“Mad About the Boy” – Crazy for him too [MOVIE REVIEW]

Photo courtesy of Mark Swain and Greenwich Entertainment

Photo courtesy of Greenwich Entertainment.

Noel Coward is a name that seems to have dropped from the modern lexicon and that’s entirely unfair. I’d done my fair share of dismissal until I saw a production of “Present Laughter” in London starring Andrew Scott. Now, granted, Scott could read the phone book (if we used such things now) and it would be entrancing, but in the throes of the sophisticated language and situations of Noel Coward, he reached new heights. How was that possible? There was nothing dated about the production or the language. It was that rarest of the rare, a farce that worked seamlessly. I finally understood what theatergoers for decades had understood, beginning in the 1920s. Noel Coward wasn’t a prince among men, he was a king. “Mad About the Boy,” Barnaby Thompson’s delightful documentary will set the record straight on Coward’s genius while filling in the personal details that were so necessary to his formation.

Born into genteel poverty, encouraged by his mother he left school at the ripe old age of 9 to join a children’s theater troupe. And so ends the formal education of Master Coward. Graduating to adolescent and then adult roles, he began to write plays in which he would star. Although his first play was a flop, he continued on this path and by the time he was 20, he had a play produced on the London stage. This was just the first among many. Self taught, he reveled in language. In order to play these roles, because all were written with him as the lead, he had to conquer a stutter, developing a distinctive clipped, almost upper class manner of speaking.

Lawrence Olivier and Noel Coward. Photo courtesy of Greenwich Entertainment.

Coward controlled all aspects of his productions and it is important to note some of his discoveries. John Gielgud was his understudy in an early play; Laurence Olivier was convinced to play the straight man in “Private Lives”  well before he had established himself as a great Shakespearean actor, and David Lean of “Lawrence of Arabia” fame, received his first film directing credit for “In Which We Serve,” one of the most popular and effective films about World II in which Coward starred, wrote the screenplay and score, and co-directed with Lean. 

His inability to read music didn’t stop him from creating some of the most famous songs of his day, among them “Mad Dogs and Englishmen” and “Mad About the Boy.” There was no end to his talent.

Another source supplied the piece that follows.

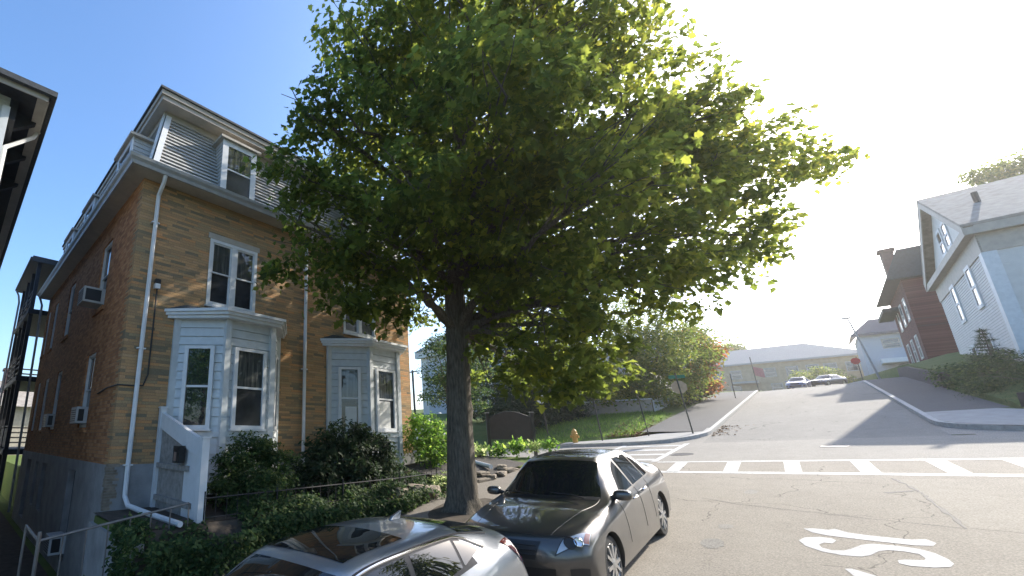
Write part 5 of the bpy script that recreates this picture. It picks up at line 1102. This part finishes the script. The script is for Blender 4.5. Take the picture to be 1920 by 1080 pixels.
MB().obox((24.75, 10.5, z + 2.38), (0.3, -0.95, 0), (-0.95, -0.3, 0), Z_, (-0.16, 0.16), (0.011, 0.014), (0.05, 0.2)).build('sign_band', M['sign_red'], ps)
post_sign('sign_post', 25.1, 7.75, 'tall plain dark post at the kerb in front of the lawn', 2.75, lean=(-0.05, 0.2))
post_sign('sign_post', 26.2, 6.0, 'thin dark post on the brown bank beside the concrete corner', 2.2, lean=(-0.05, 0.2), r=0.022)
st, z = post_sign('stop_sign', 26.4, 4.3, 'back of an octagonal stop sign with a green street name blade', 2.9, 'post_green', (-0.15, 0.22), z=zr(26.4, 4.3) + 0.12)
cxs = Vector((26.28, 4.47, z + 2.2)); Uo = Vector((0.25, -0.97, 0)).normalized(); No = Vector((-0.97, -0.25, 0)).normalized()
oc = [cxs + Uo * 0.33 * math.cos(R(22.5 + 45 * k)) + Vector((0, 0, 1)) * 0.33 * math.sin(R(22.5 + 45 * k)) + No * -0.045 for k in range(8)]
MB().prism(oc, No * 0.008).build('sign_plate', M['sign_back'], st)
MB().obox(cxs + Vector((0, 0, 0.42)), Uo, No, Z_, (-0.34, 0.30), (-0.006, 0.006), (0, 0.17)).build('street_name_blade', M['sign_green'], st)
hy = thing('fire_hydrant', (24.75, 8.9, zr(24.2, 8.9) + 0.1), 'yellow fire hydrant on the far kerb seen over the sedan roof', 'hydrant')
hx, hy_, hz_ = 24.75, 8.95, zr(24.2, 8.95) + 0.1
MB().lathe((hx, hy_, hz_), [(0.17, 0), (0.17, 0.05), (0.12, 0.06), (0.125, 0.5), (0.16, 0.51), (0.16, 0.55), (0.135, 0.57), (0.12, 0.68), (0.07, 0.76), (0.03, 0.78), (0.03, 0.84)], 20).build('barrel', M['yellow'], hy, smooth=True)
for d in ((0.0, -1, 0), (0, 1, 0), (-1, 0, 0)): MB().lathe((hx, hy_, hz_ + 0.40), [(0.055, 0.1), (0.055, 0.17), (0.07, 0.172), (0.07, 0.20), (0.03, 0.21)], 12, d).build('nozzle', M['yellow'], hy, smooth=True)
# board fence on the lawn, white low fence behind
bf = thing('board_fence', (36.5, 9, 1.2), 'beige board fence at the top of the lawn', 'fence')
mb = MB(); y = 7.9
while y < 13.5: mb.box((36.5, 36.56), (y, y + 0.28), (G(36, y) - 0.2, 2.55 - 0.01 * y)); y += 0.285
mb.build('boards', M['fence_beige'], bf)
MB().box((36.42, 36.64), (7.85, 13.5), (2.5, 2.58)).build('cap_rail', M['white'], bf)
wf = thing('white_fence', (38, 7.8, 1.5), 'white panel fence running back from the beige fence beside the sidewalk', 'fence')
mb = MB(); x = 36.65
while x < 42: mb.box((x, x + 0.8), (7.80, 7.86), (G(x, 7.8) - 0.2, 2.45 + 0.13 * (x - 36.6))); x += 0.83
mb.build('panels', M['white'], wf)
mb = MB(); x = 36.65
while x < 42: mb.box((x + 0.80, x + 0.829), (7.74, 7.9), (G(x, 7.8) - 0.2, 2.52 + 0.13 * (x - 36.6))); x += 0.83
mb.build('post', M['vinyl'], wf)
shrub('hedge', [(43.5, 6.9, 3.2, 0.7), (44.5, 6.9, 3.4, 0.8), (45.6, 7.0, 3.4, 0.8), (42.8, 7.0, 2.9, 0.6)], (44.2, 7.0, 2.3), 'dark hedge below the orange tree by the sidewalk', 'hedge', M['leaf_dark'], 60, 14, 0.15, 0.16)
# grass tufts on the far lawn and bank
n = 15000; gx = rng.uniform(25.0, 36.4, n); gy = rng.uniform(6.7, 14, n); k = (gx > 25.0 + 1.6 * np.exp(-(gy - 6.7)))
gz = np.array([G(a, b) for a, b in zip(gx, gy)])
tagged(leaves('lawn_grass', np.stack([gx, gy, gz - 0.01], 1)[k], rng.normal(0, 1, (n, 3))[k] * np.array((1, 1, 0.2)), 0.16, BLADE, M['leaf_bright'], None, droop=-2.5), 'short sunlit grass on the corner lawn', 'grass', kind='stuff')
n = 1400; gx = 25.6 + rng.exponential(1.6, n); gy = 6.4 + rng.uniform(0, 1, n) ** 2 * 1.6; gz = np.array([G(a, b) for a, b in zip(gx, gy)]) + 0.02
tagged(leaves('leaf_litter', np.stack([gx, gy, gz], 1), np.tile((0, 0, 1.5), (n, 1)), 0.11, MAPLE, M['litter'], None), 'brown dead leaves on the bank by the stop sign', 'leaf litter', kind='stuff')
n = 120; gx = rng.uniform(26, 30, n); gy = 3.65 - rng.exponential(0.25, n)
tagged(leaves('leaf_litter', np.stack([gx, gy, [zr(a, b) + 0.02 for a, b in zip(gx, gy)]], 1), np.tile((0, 0, 2.5), (n, 1)), 0.09, MAPLE, M['litter'], None), 'brown leaves swept along the far kerb', 'leaf litter', kind='stuff')

# ------------------------------------------------------------------ far buildings
def simple_window(parent, o, U, N, w, h, frame='white', pane='pane', t=0.12, mull=True):
    mb = MB(); ob = lambda a, b, c: mb.obox(o, U, N, Z_, a, b, c)
    ob((0, t), (-0.02, 0.05), (0, h)); ob((w - t, w), (-0.02, 0.05), (0, h)); ob((t, w - t), (-0.02, 0.05), (h - t, h)); ob((t, w - t), (-0.02, 0.06), (0, t))
    if mull: ob((t, w - t), (-0.02, 0.045), (h / 2 - t / 3, h / 2 + t / 3))
    f = mb.build('window', M[frame], parent); MB().obox(o, U, N, Z_, (t, w - t), (-0.02, 0.02), (t, h - t)).build('pane', M[pane], f); return f
SX = 130.0; tb = thing('tan_building', (SX, 3, 8.5), 'long two storey tan brick building with grey hip roof closing the far street', 'building')
by0, by1, bz, bt = -7.6, 22, 8.0, 15.6
MB().box((SX, SX + 14), (by0, by1), (bz, bt)).build('wall', M['tan_wall'], tb)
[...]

By the time he died, he had written 60 plays, several of which are still performed today like “Private Lives,” “Hay Fever,” “Design for Living,” “Blithe Spirit” and the aforementioned “Present Laughter.” By the time he was 30, he was the highest paid writer in the world. Most of his plays were performed in London’s West End and on Broadway. 

But even when he was down and out, he found a way to recreate himself. In the 1950s, when his new plays were rejected by the audience as old fashioned and he was in a financial bind, he turned to cabaret, performing his own songs in his own inimitable fashion. An American producer in the audience at the Cafe de Paris in London where he was performing, offered him a boatload of money to take his act to Las Vegas. At the time, the gambling capital was becoming known for attracting top talent into their smaller showrooms. Performers like Frank Sinatra, Dean Martin, Marlene Dietrich and Nat King Cole appeared regularly. Coward was an immediate hit, championed by no less than Frank Sinatra. Yet another rebirth of the man who had already lived multiple lives. 

Photo courtesy of Greenwich Entertainment.

What makes this documentary so engrossing is that it tells Coward’s story in Coward’s own words. The archival clips from the many talk shows on which he appeared are wonderful and hilarious, capturing his unique wit and off-handed bon mots. A gay man when homosexuality was a criminal offense in Great Britain, he still lived life on his own terms, just very discreetly. 

As a youth, his goal was to provide a better life for his mother and he did. He was supremely loyal to his friends, foremost among them was his cohort from his child acting troupe, Gertrude Lawrence. Lawrence may be a now-forgotten name but she was one of the greatest theater actors of her day, starring in the original production of “The King and I,” and opposite Coward in his hit “Private Lives,” in which Olivier played her cuckolded husband.

“Mad About the Boy” is a must see. It fills in gaps you didn’t know existed and does it with humor, music and intelligence. I am, quite frankly, mad about the boy. He’s not old fashioned; he’s the very modern model of a major talent in general (apologies to “The Pirates of Penzance”) who wrote plays, movies (one of which garnered him an Oscar) and music and acted or sang most of them. I think you too will be a fan.

Streaming October 11 on VOD platforms.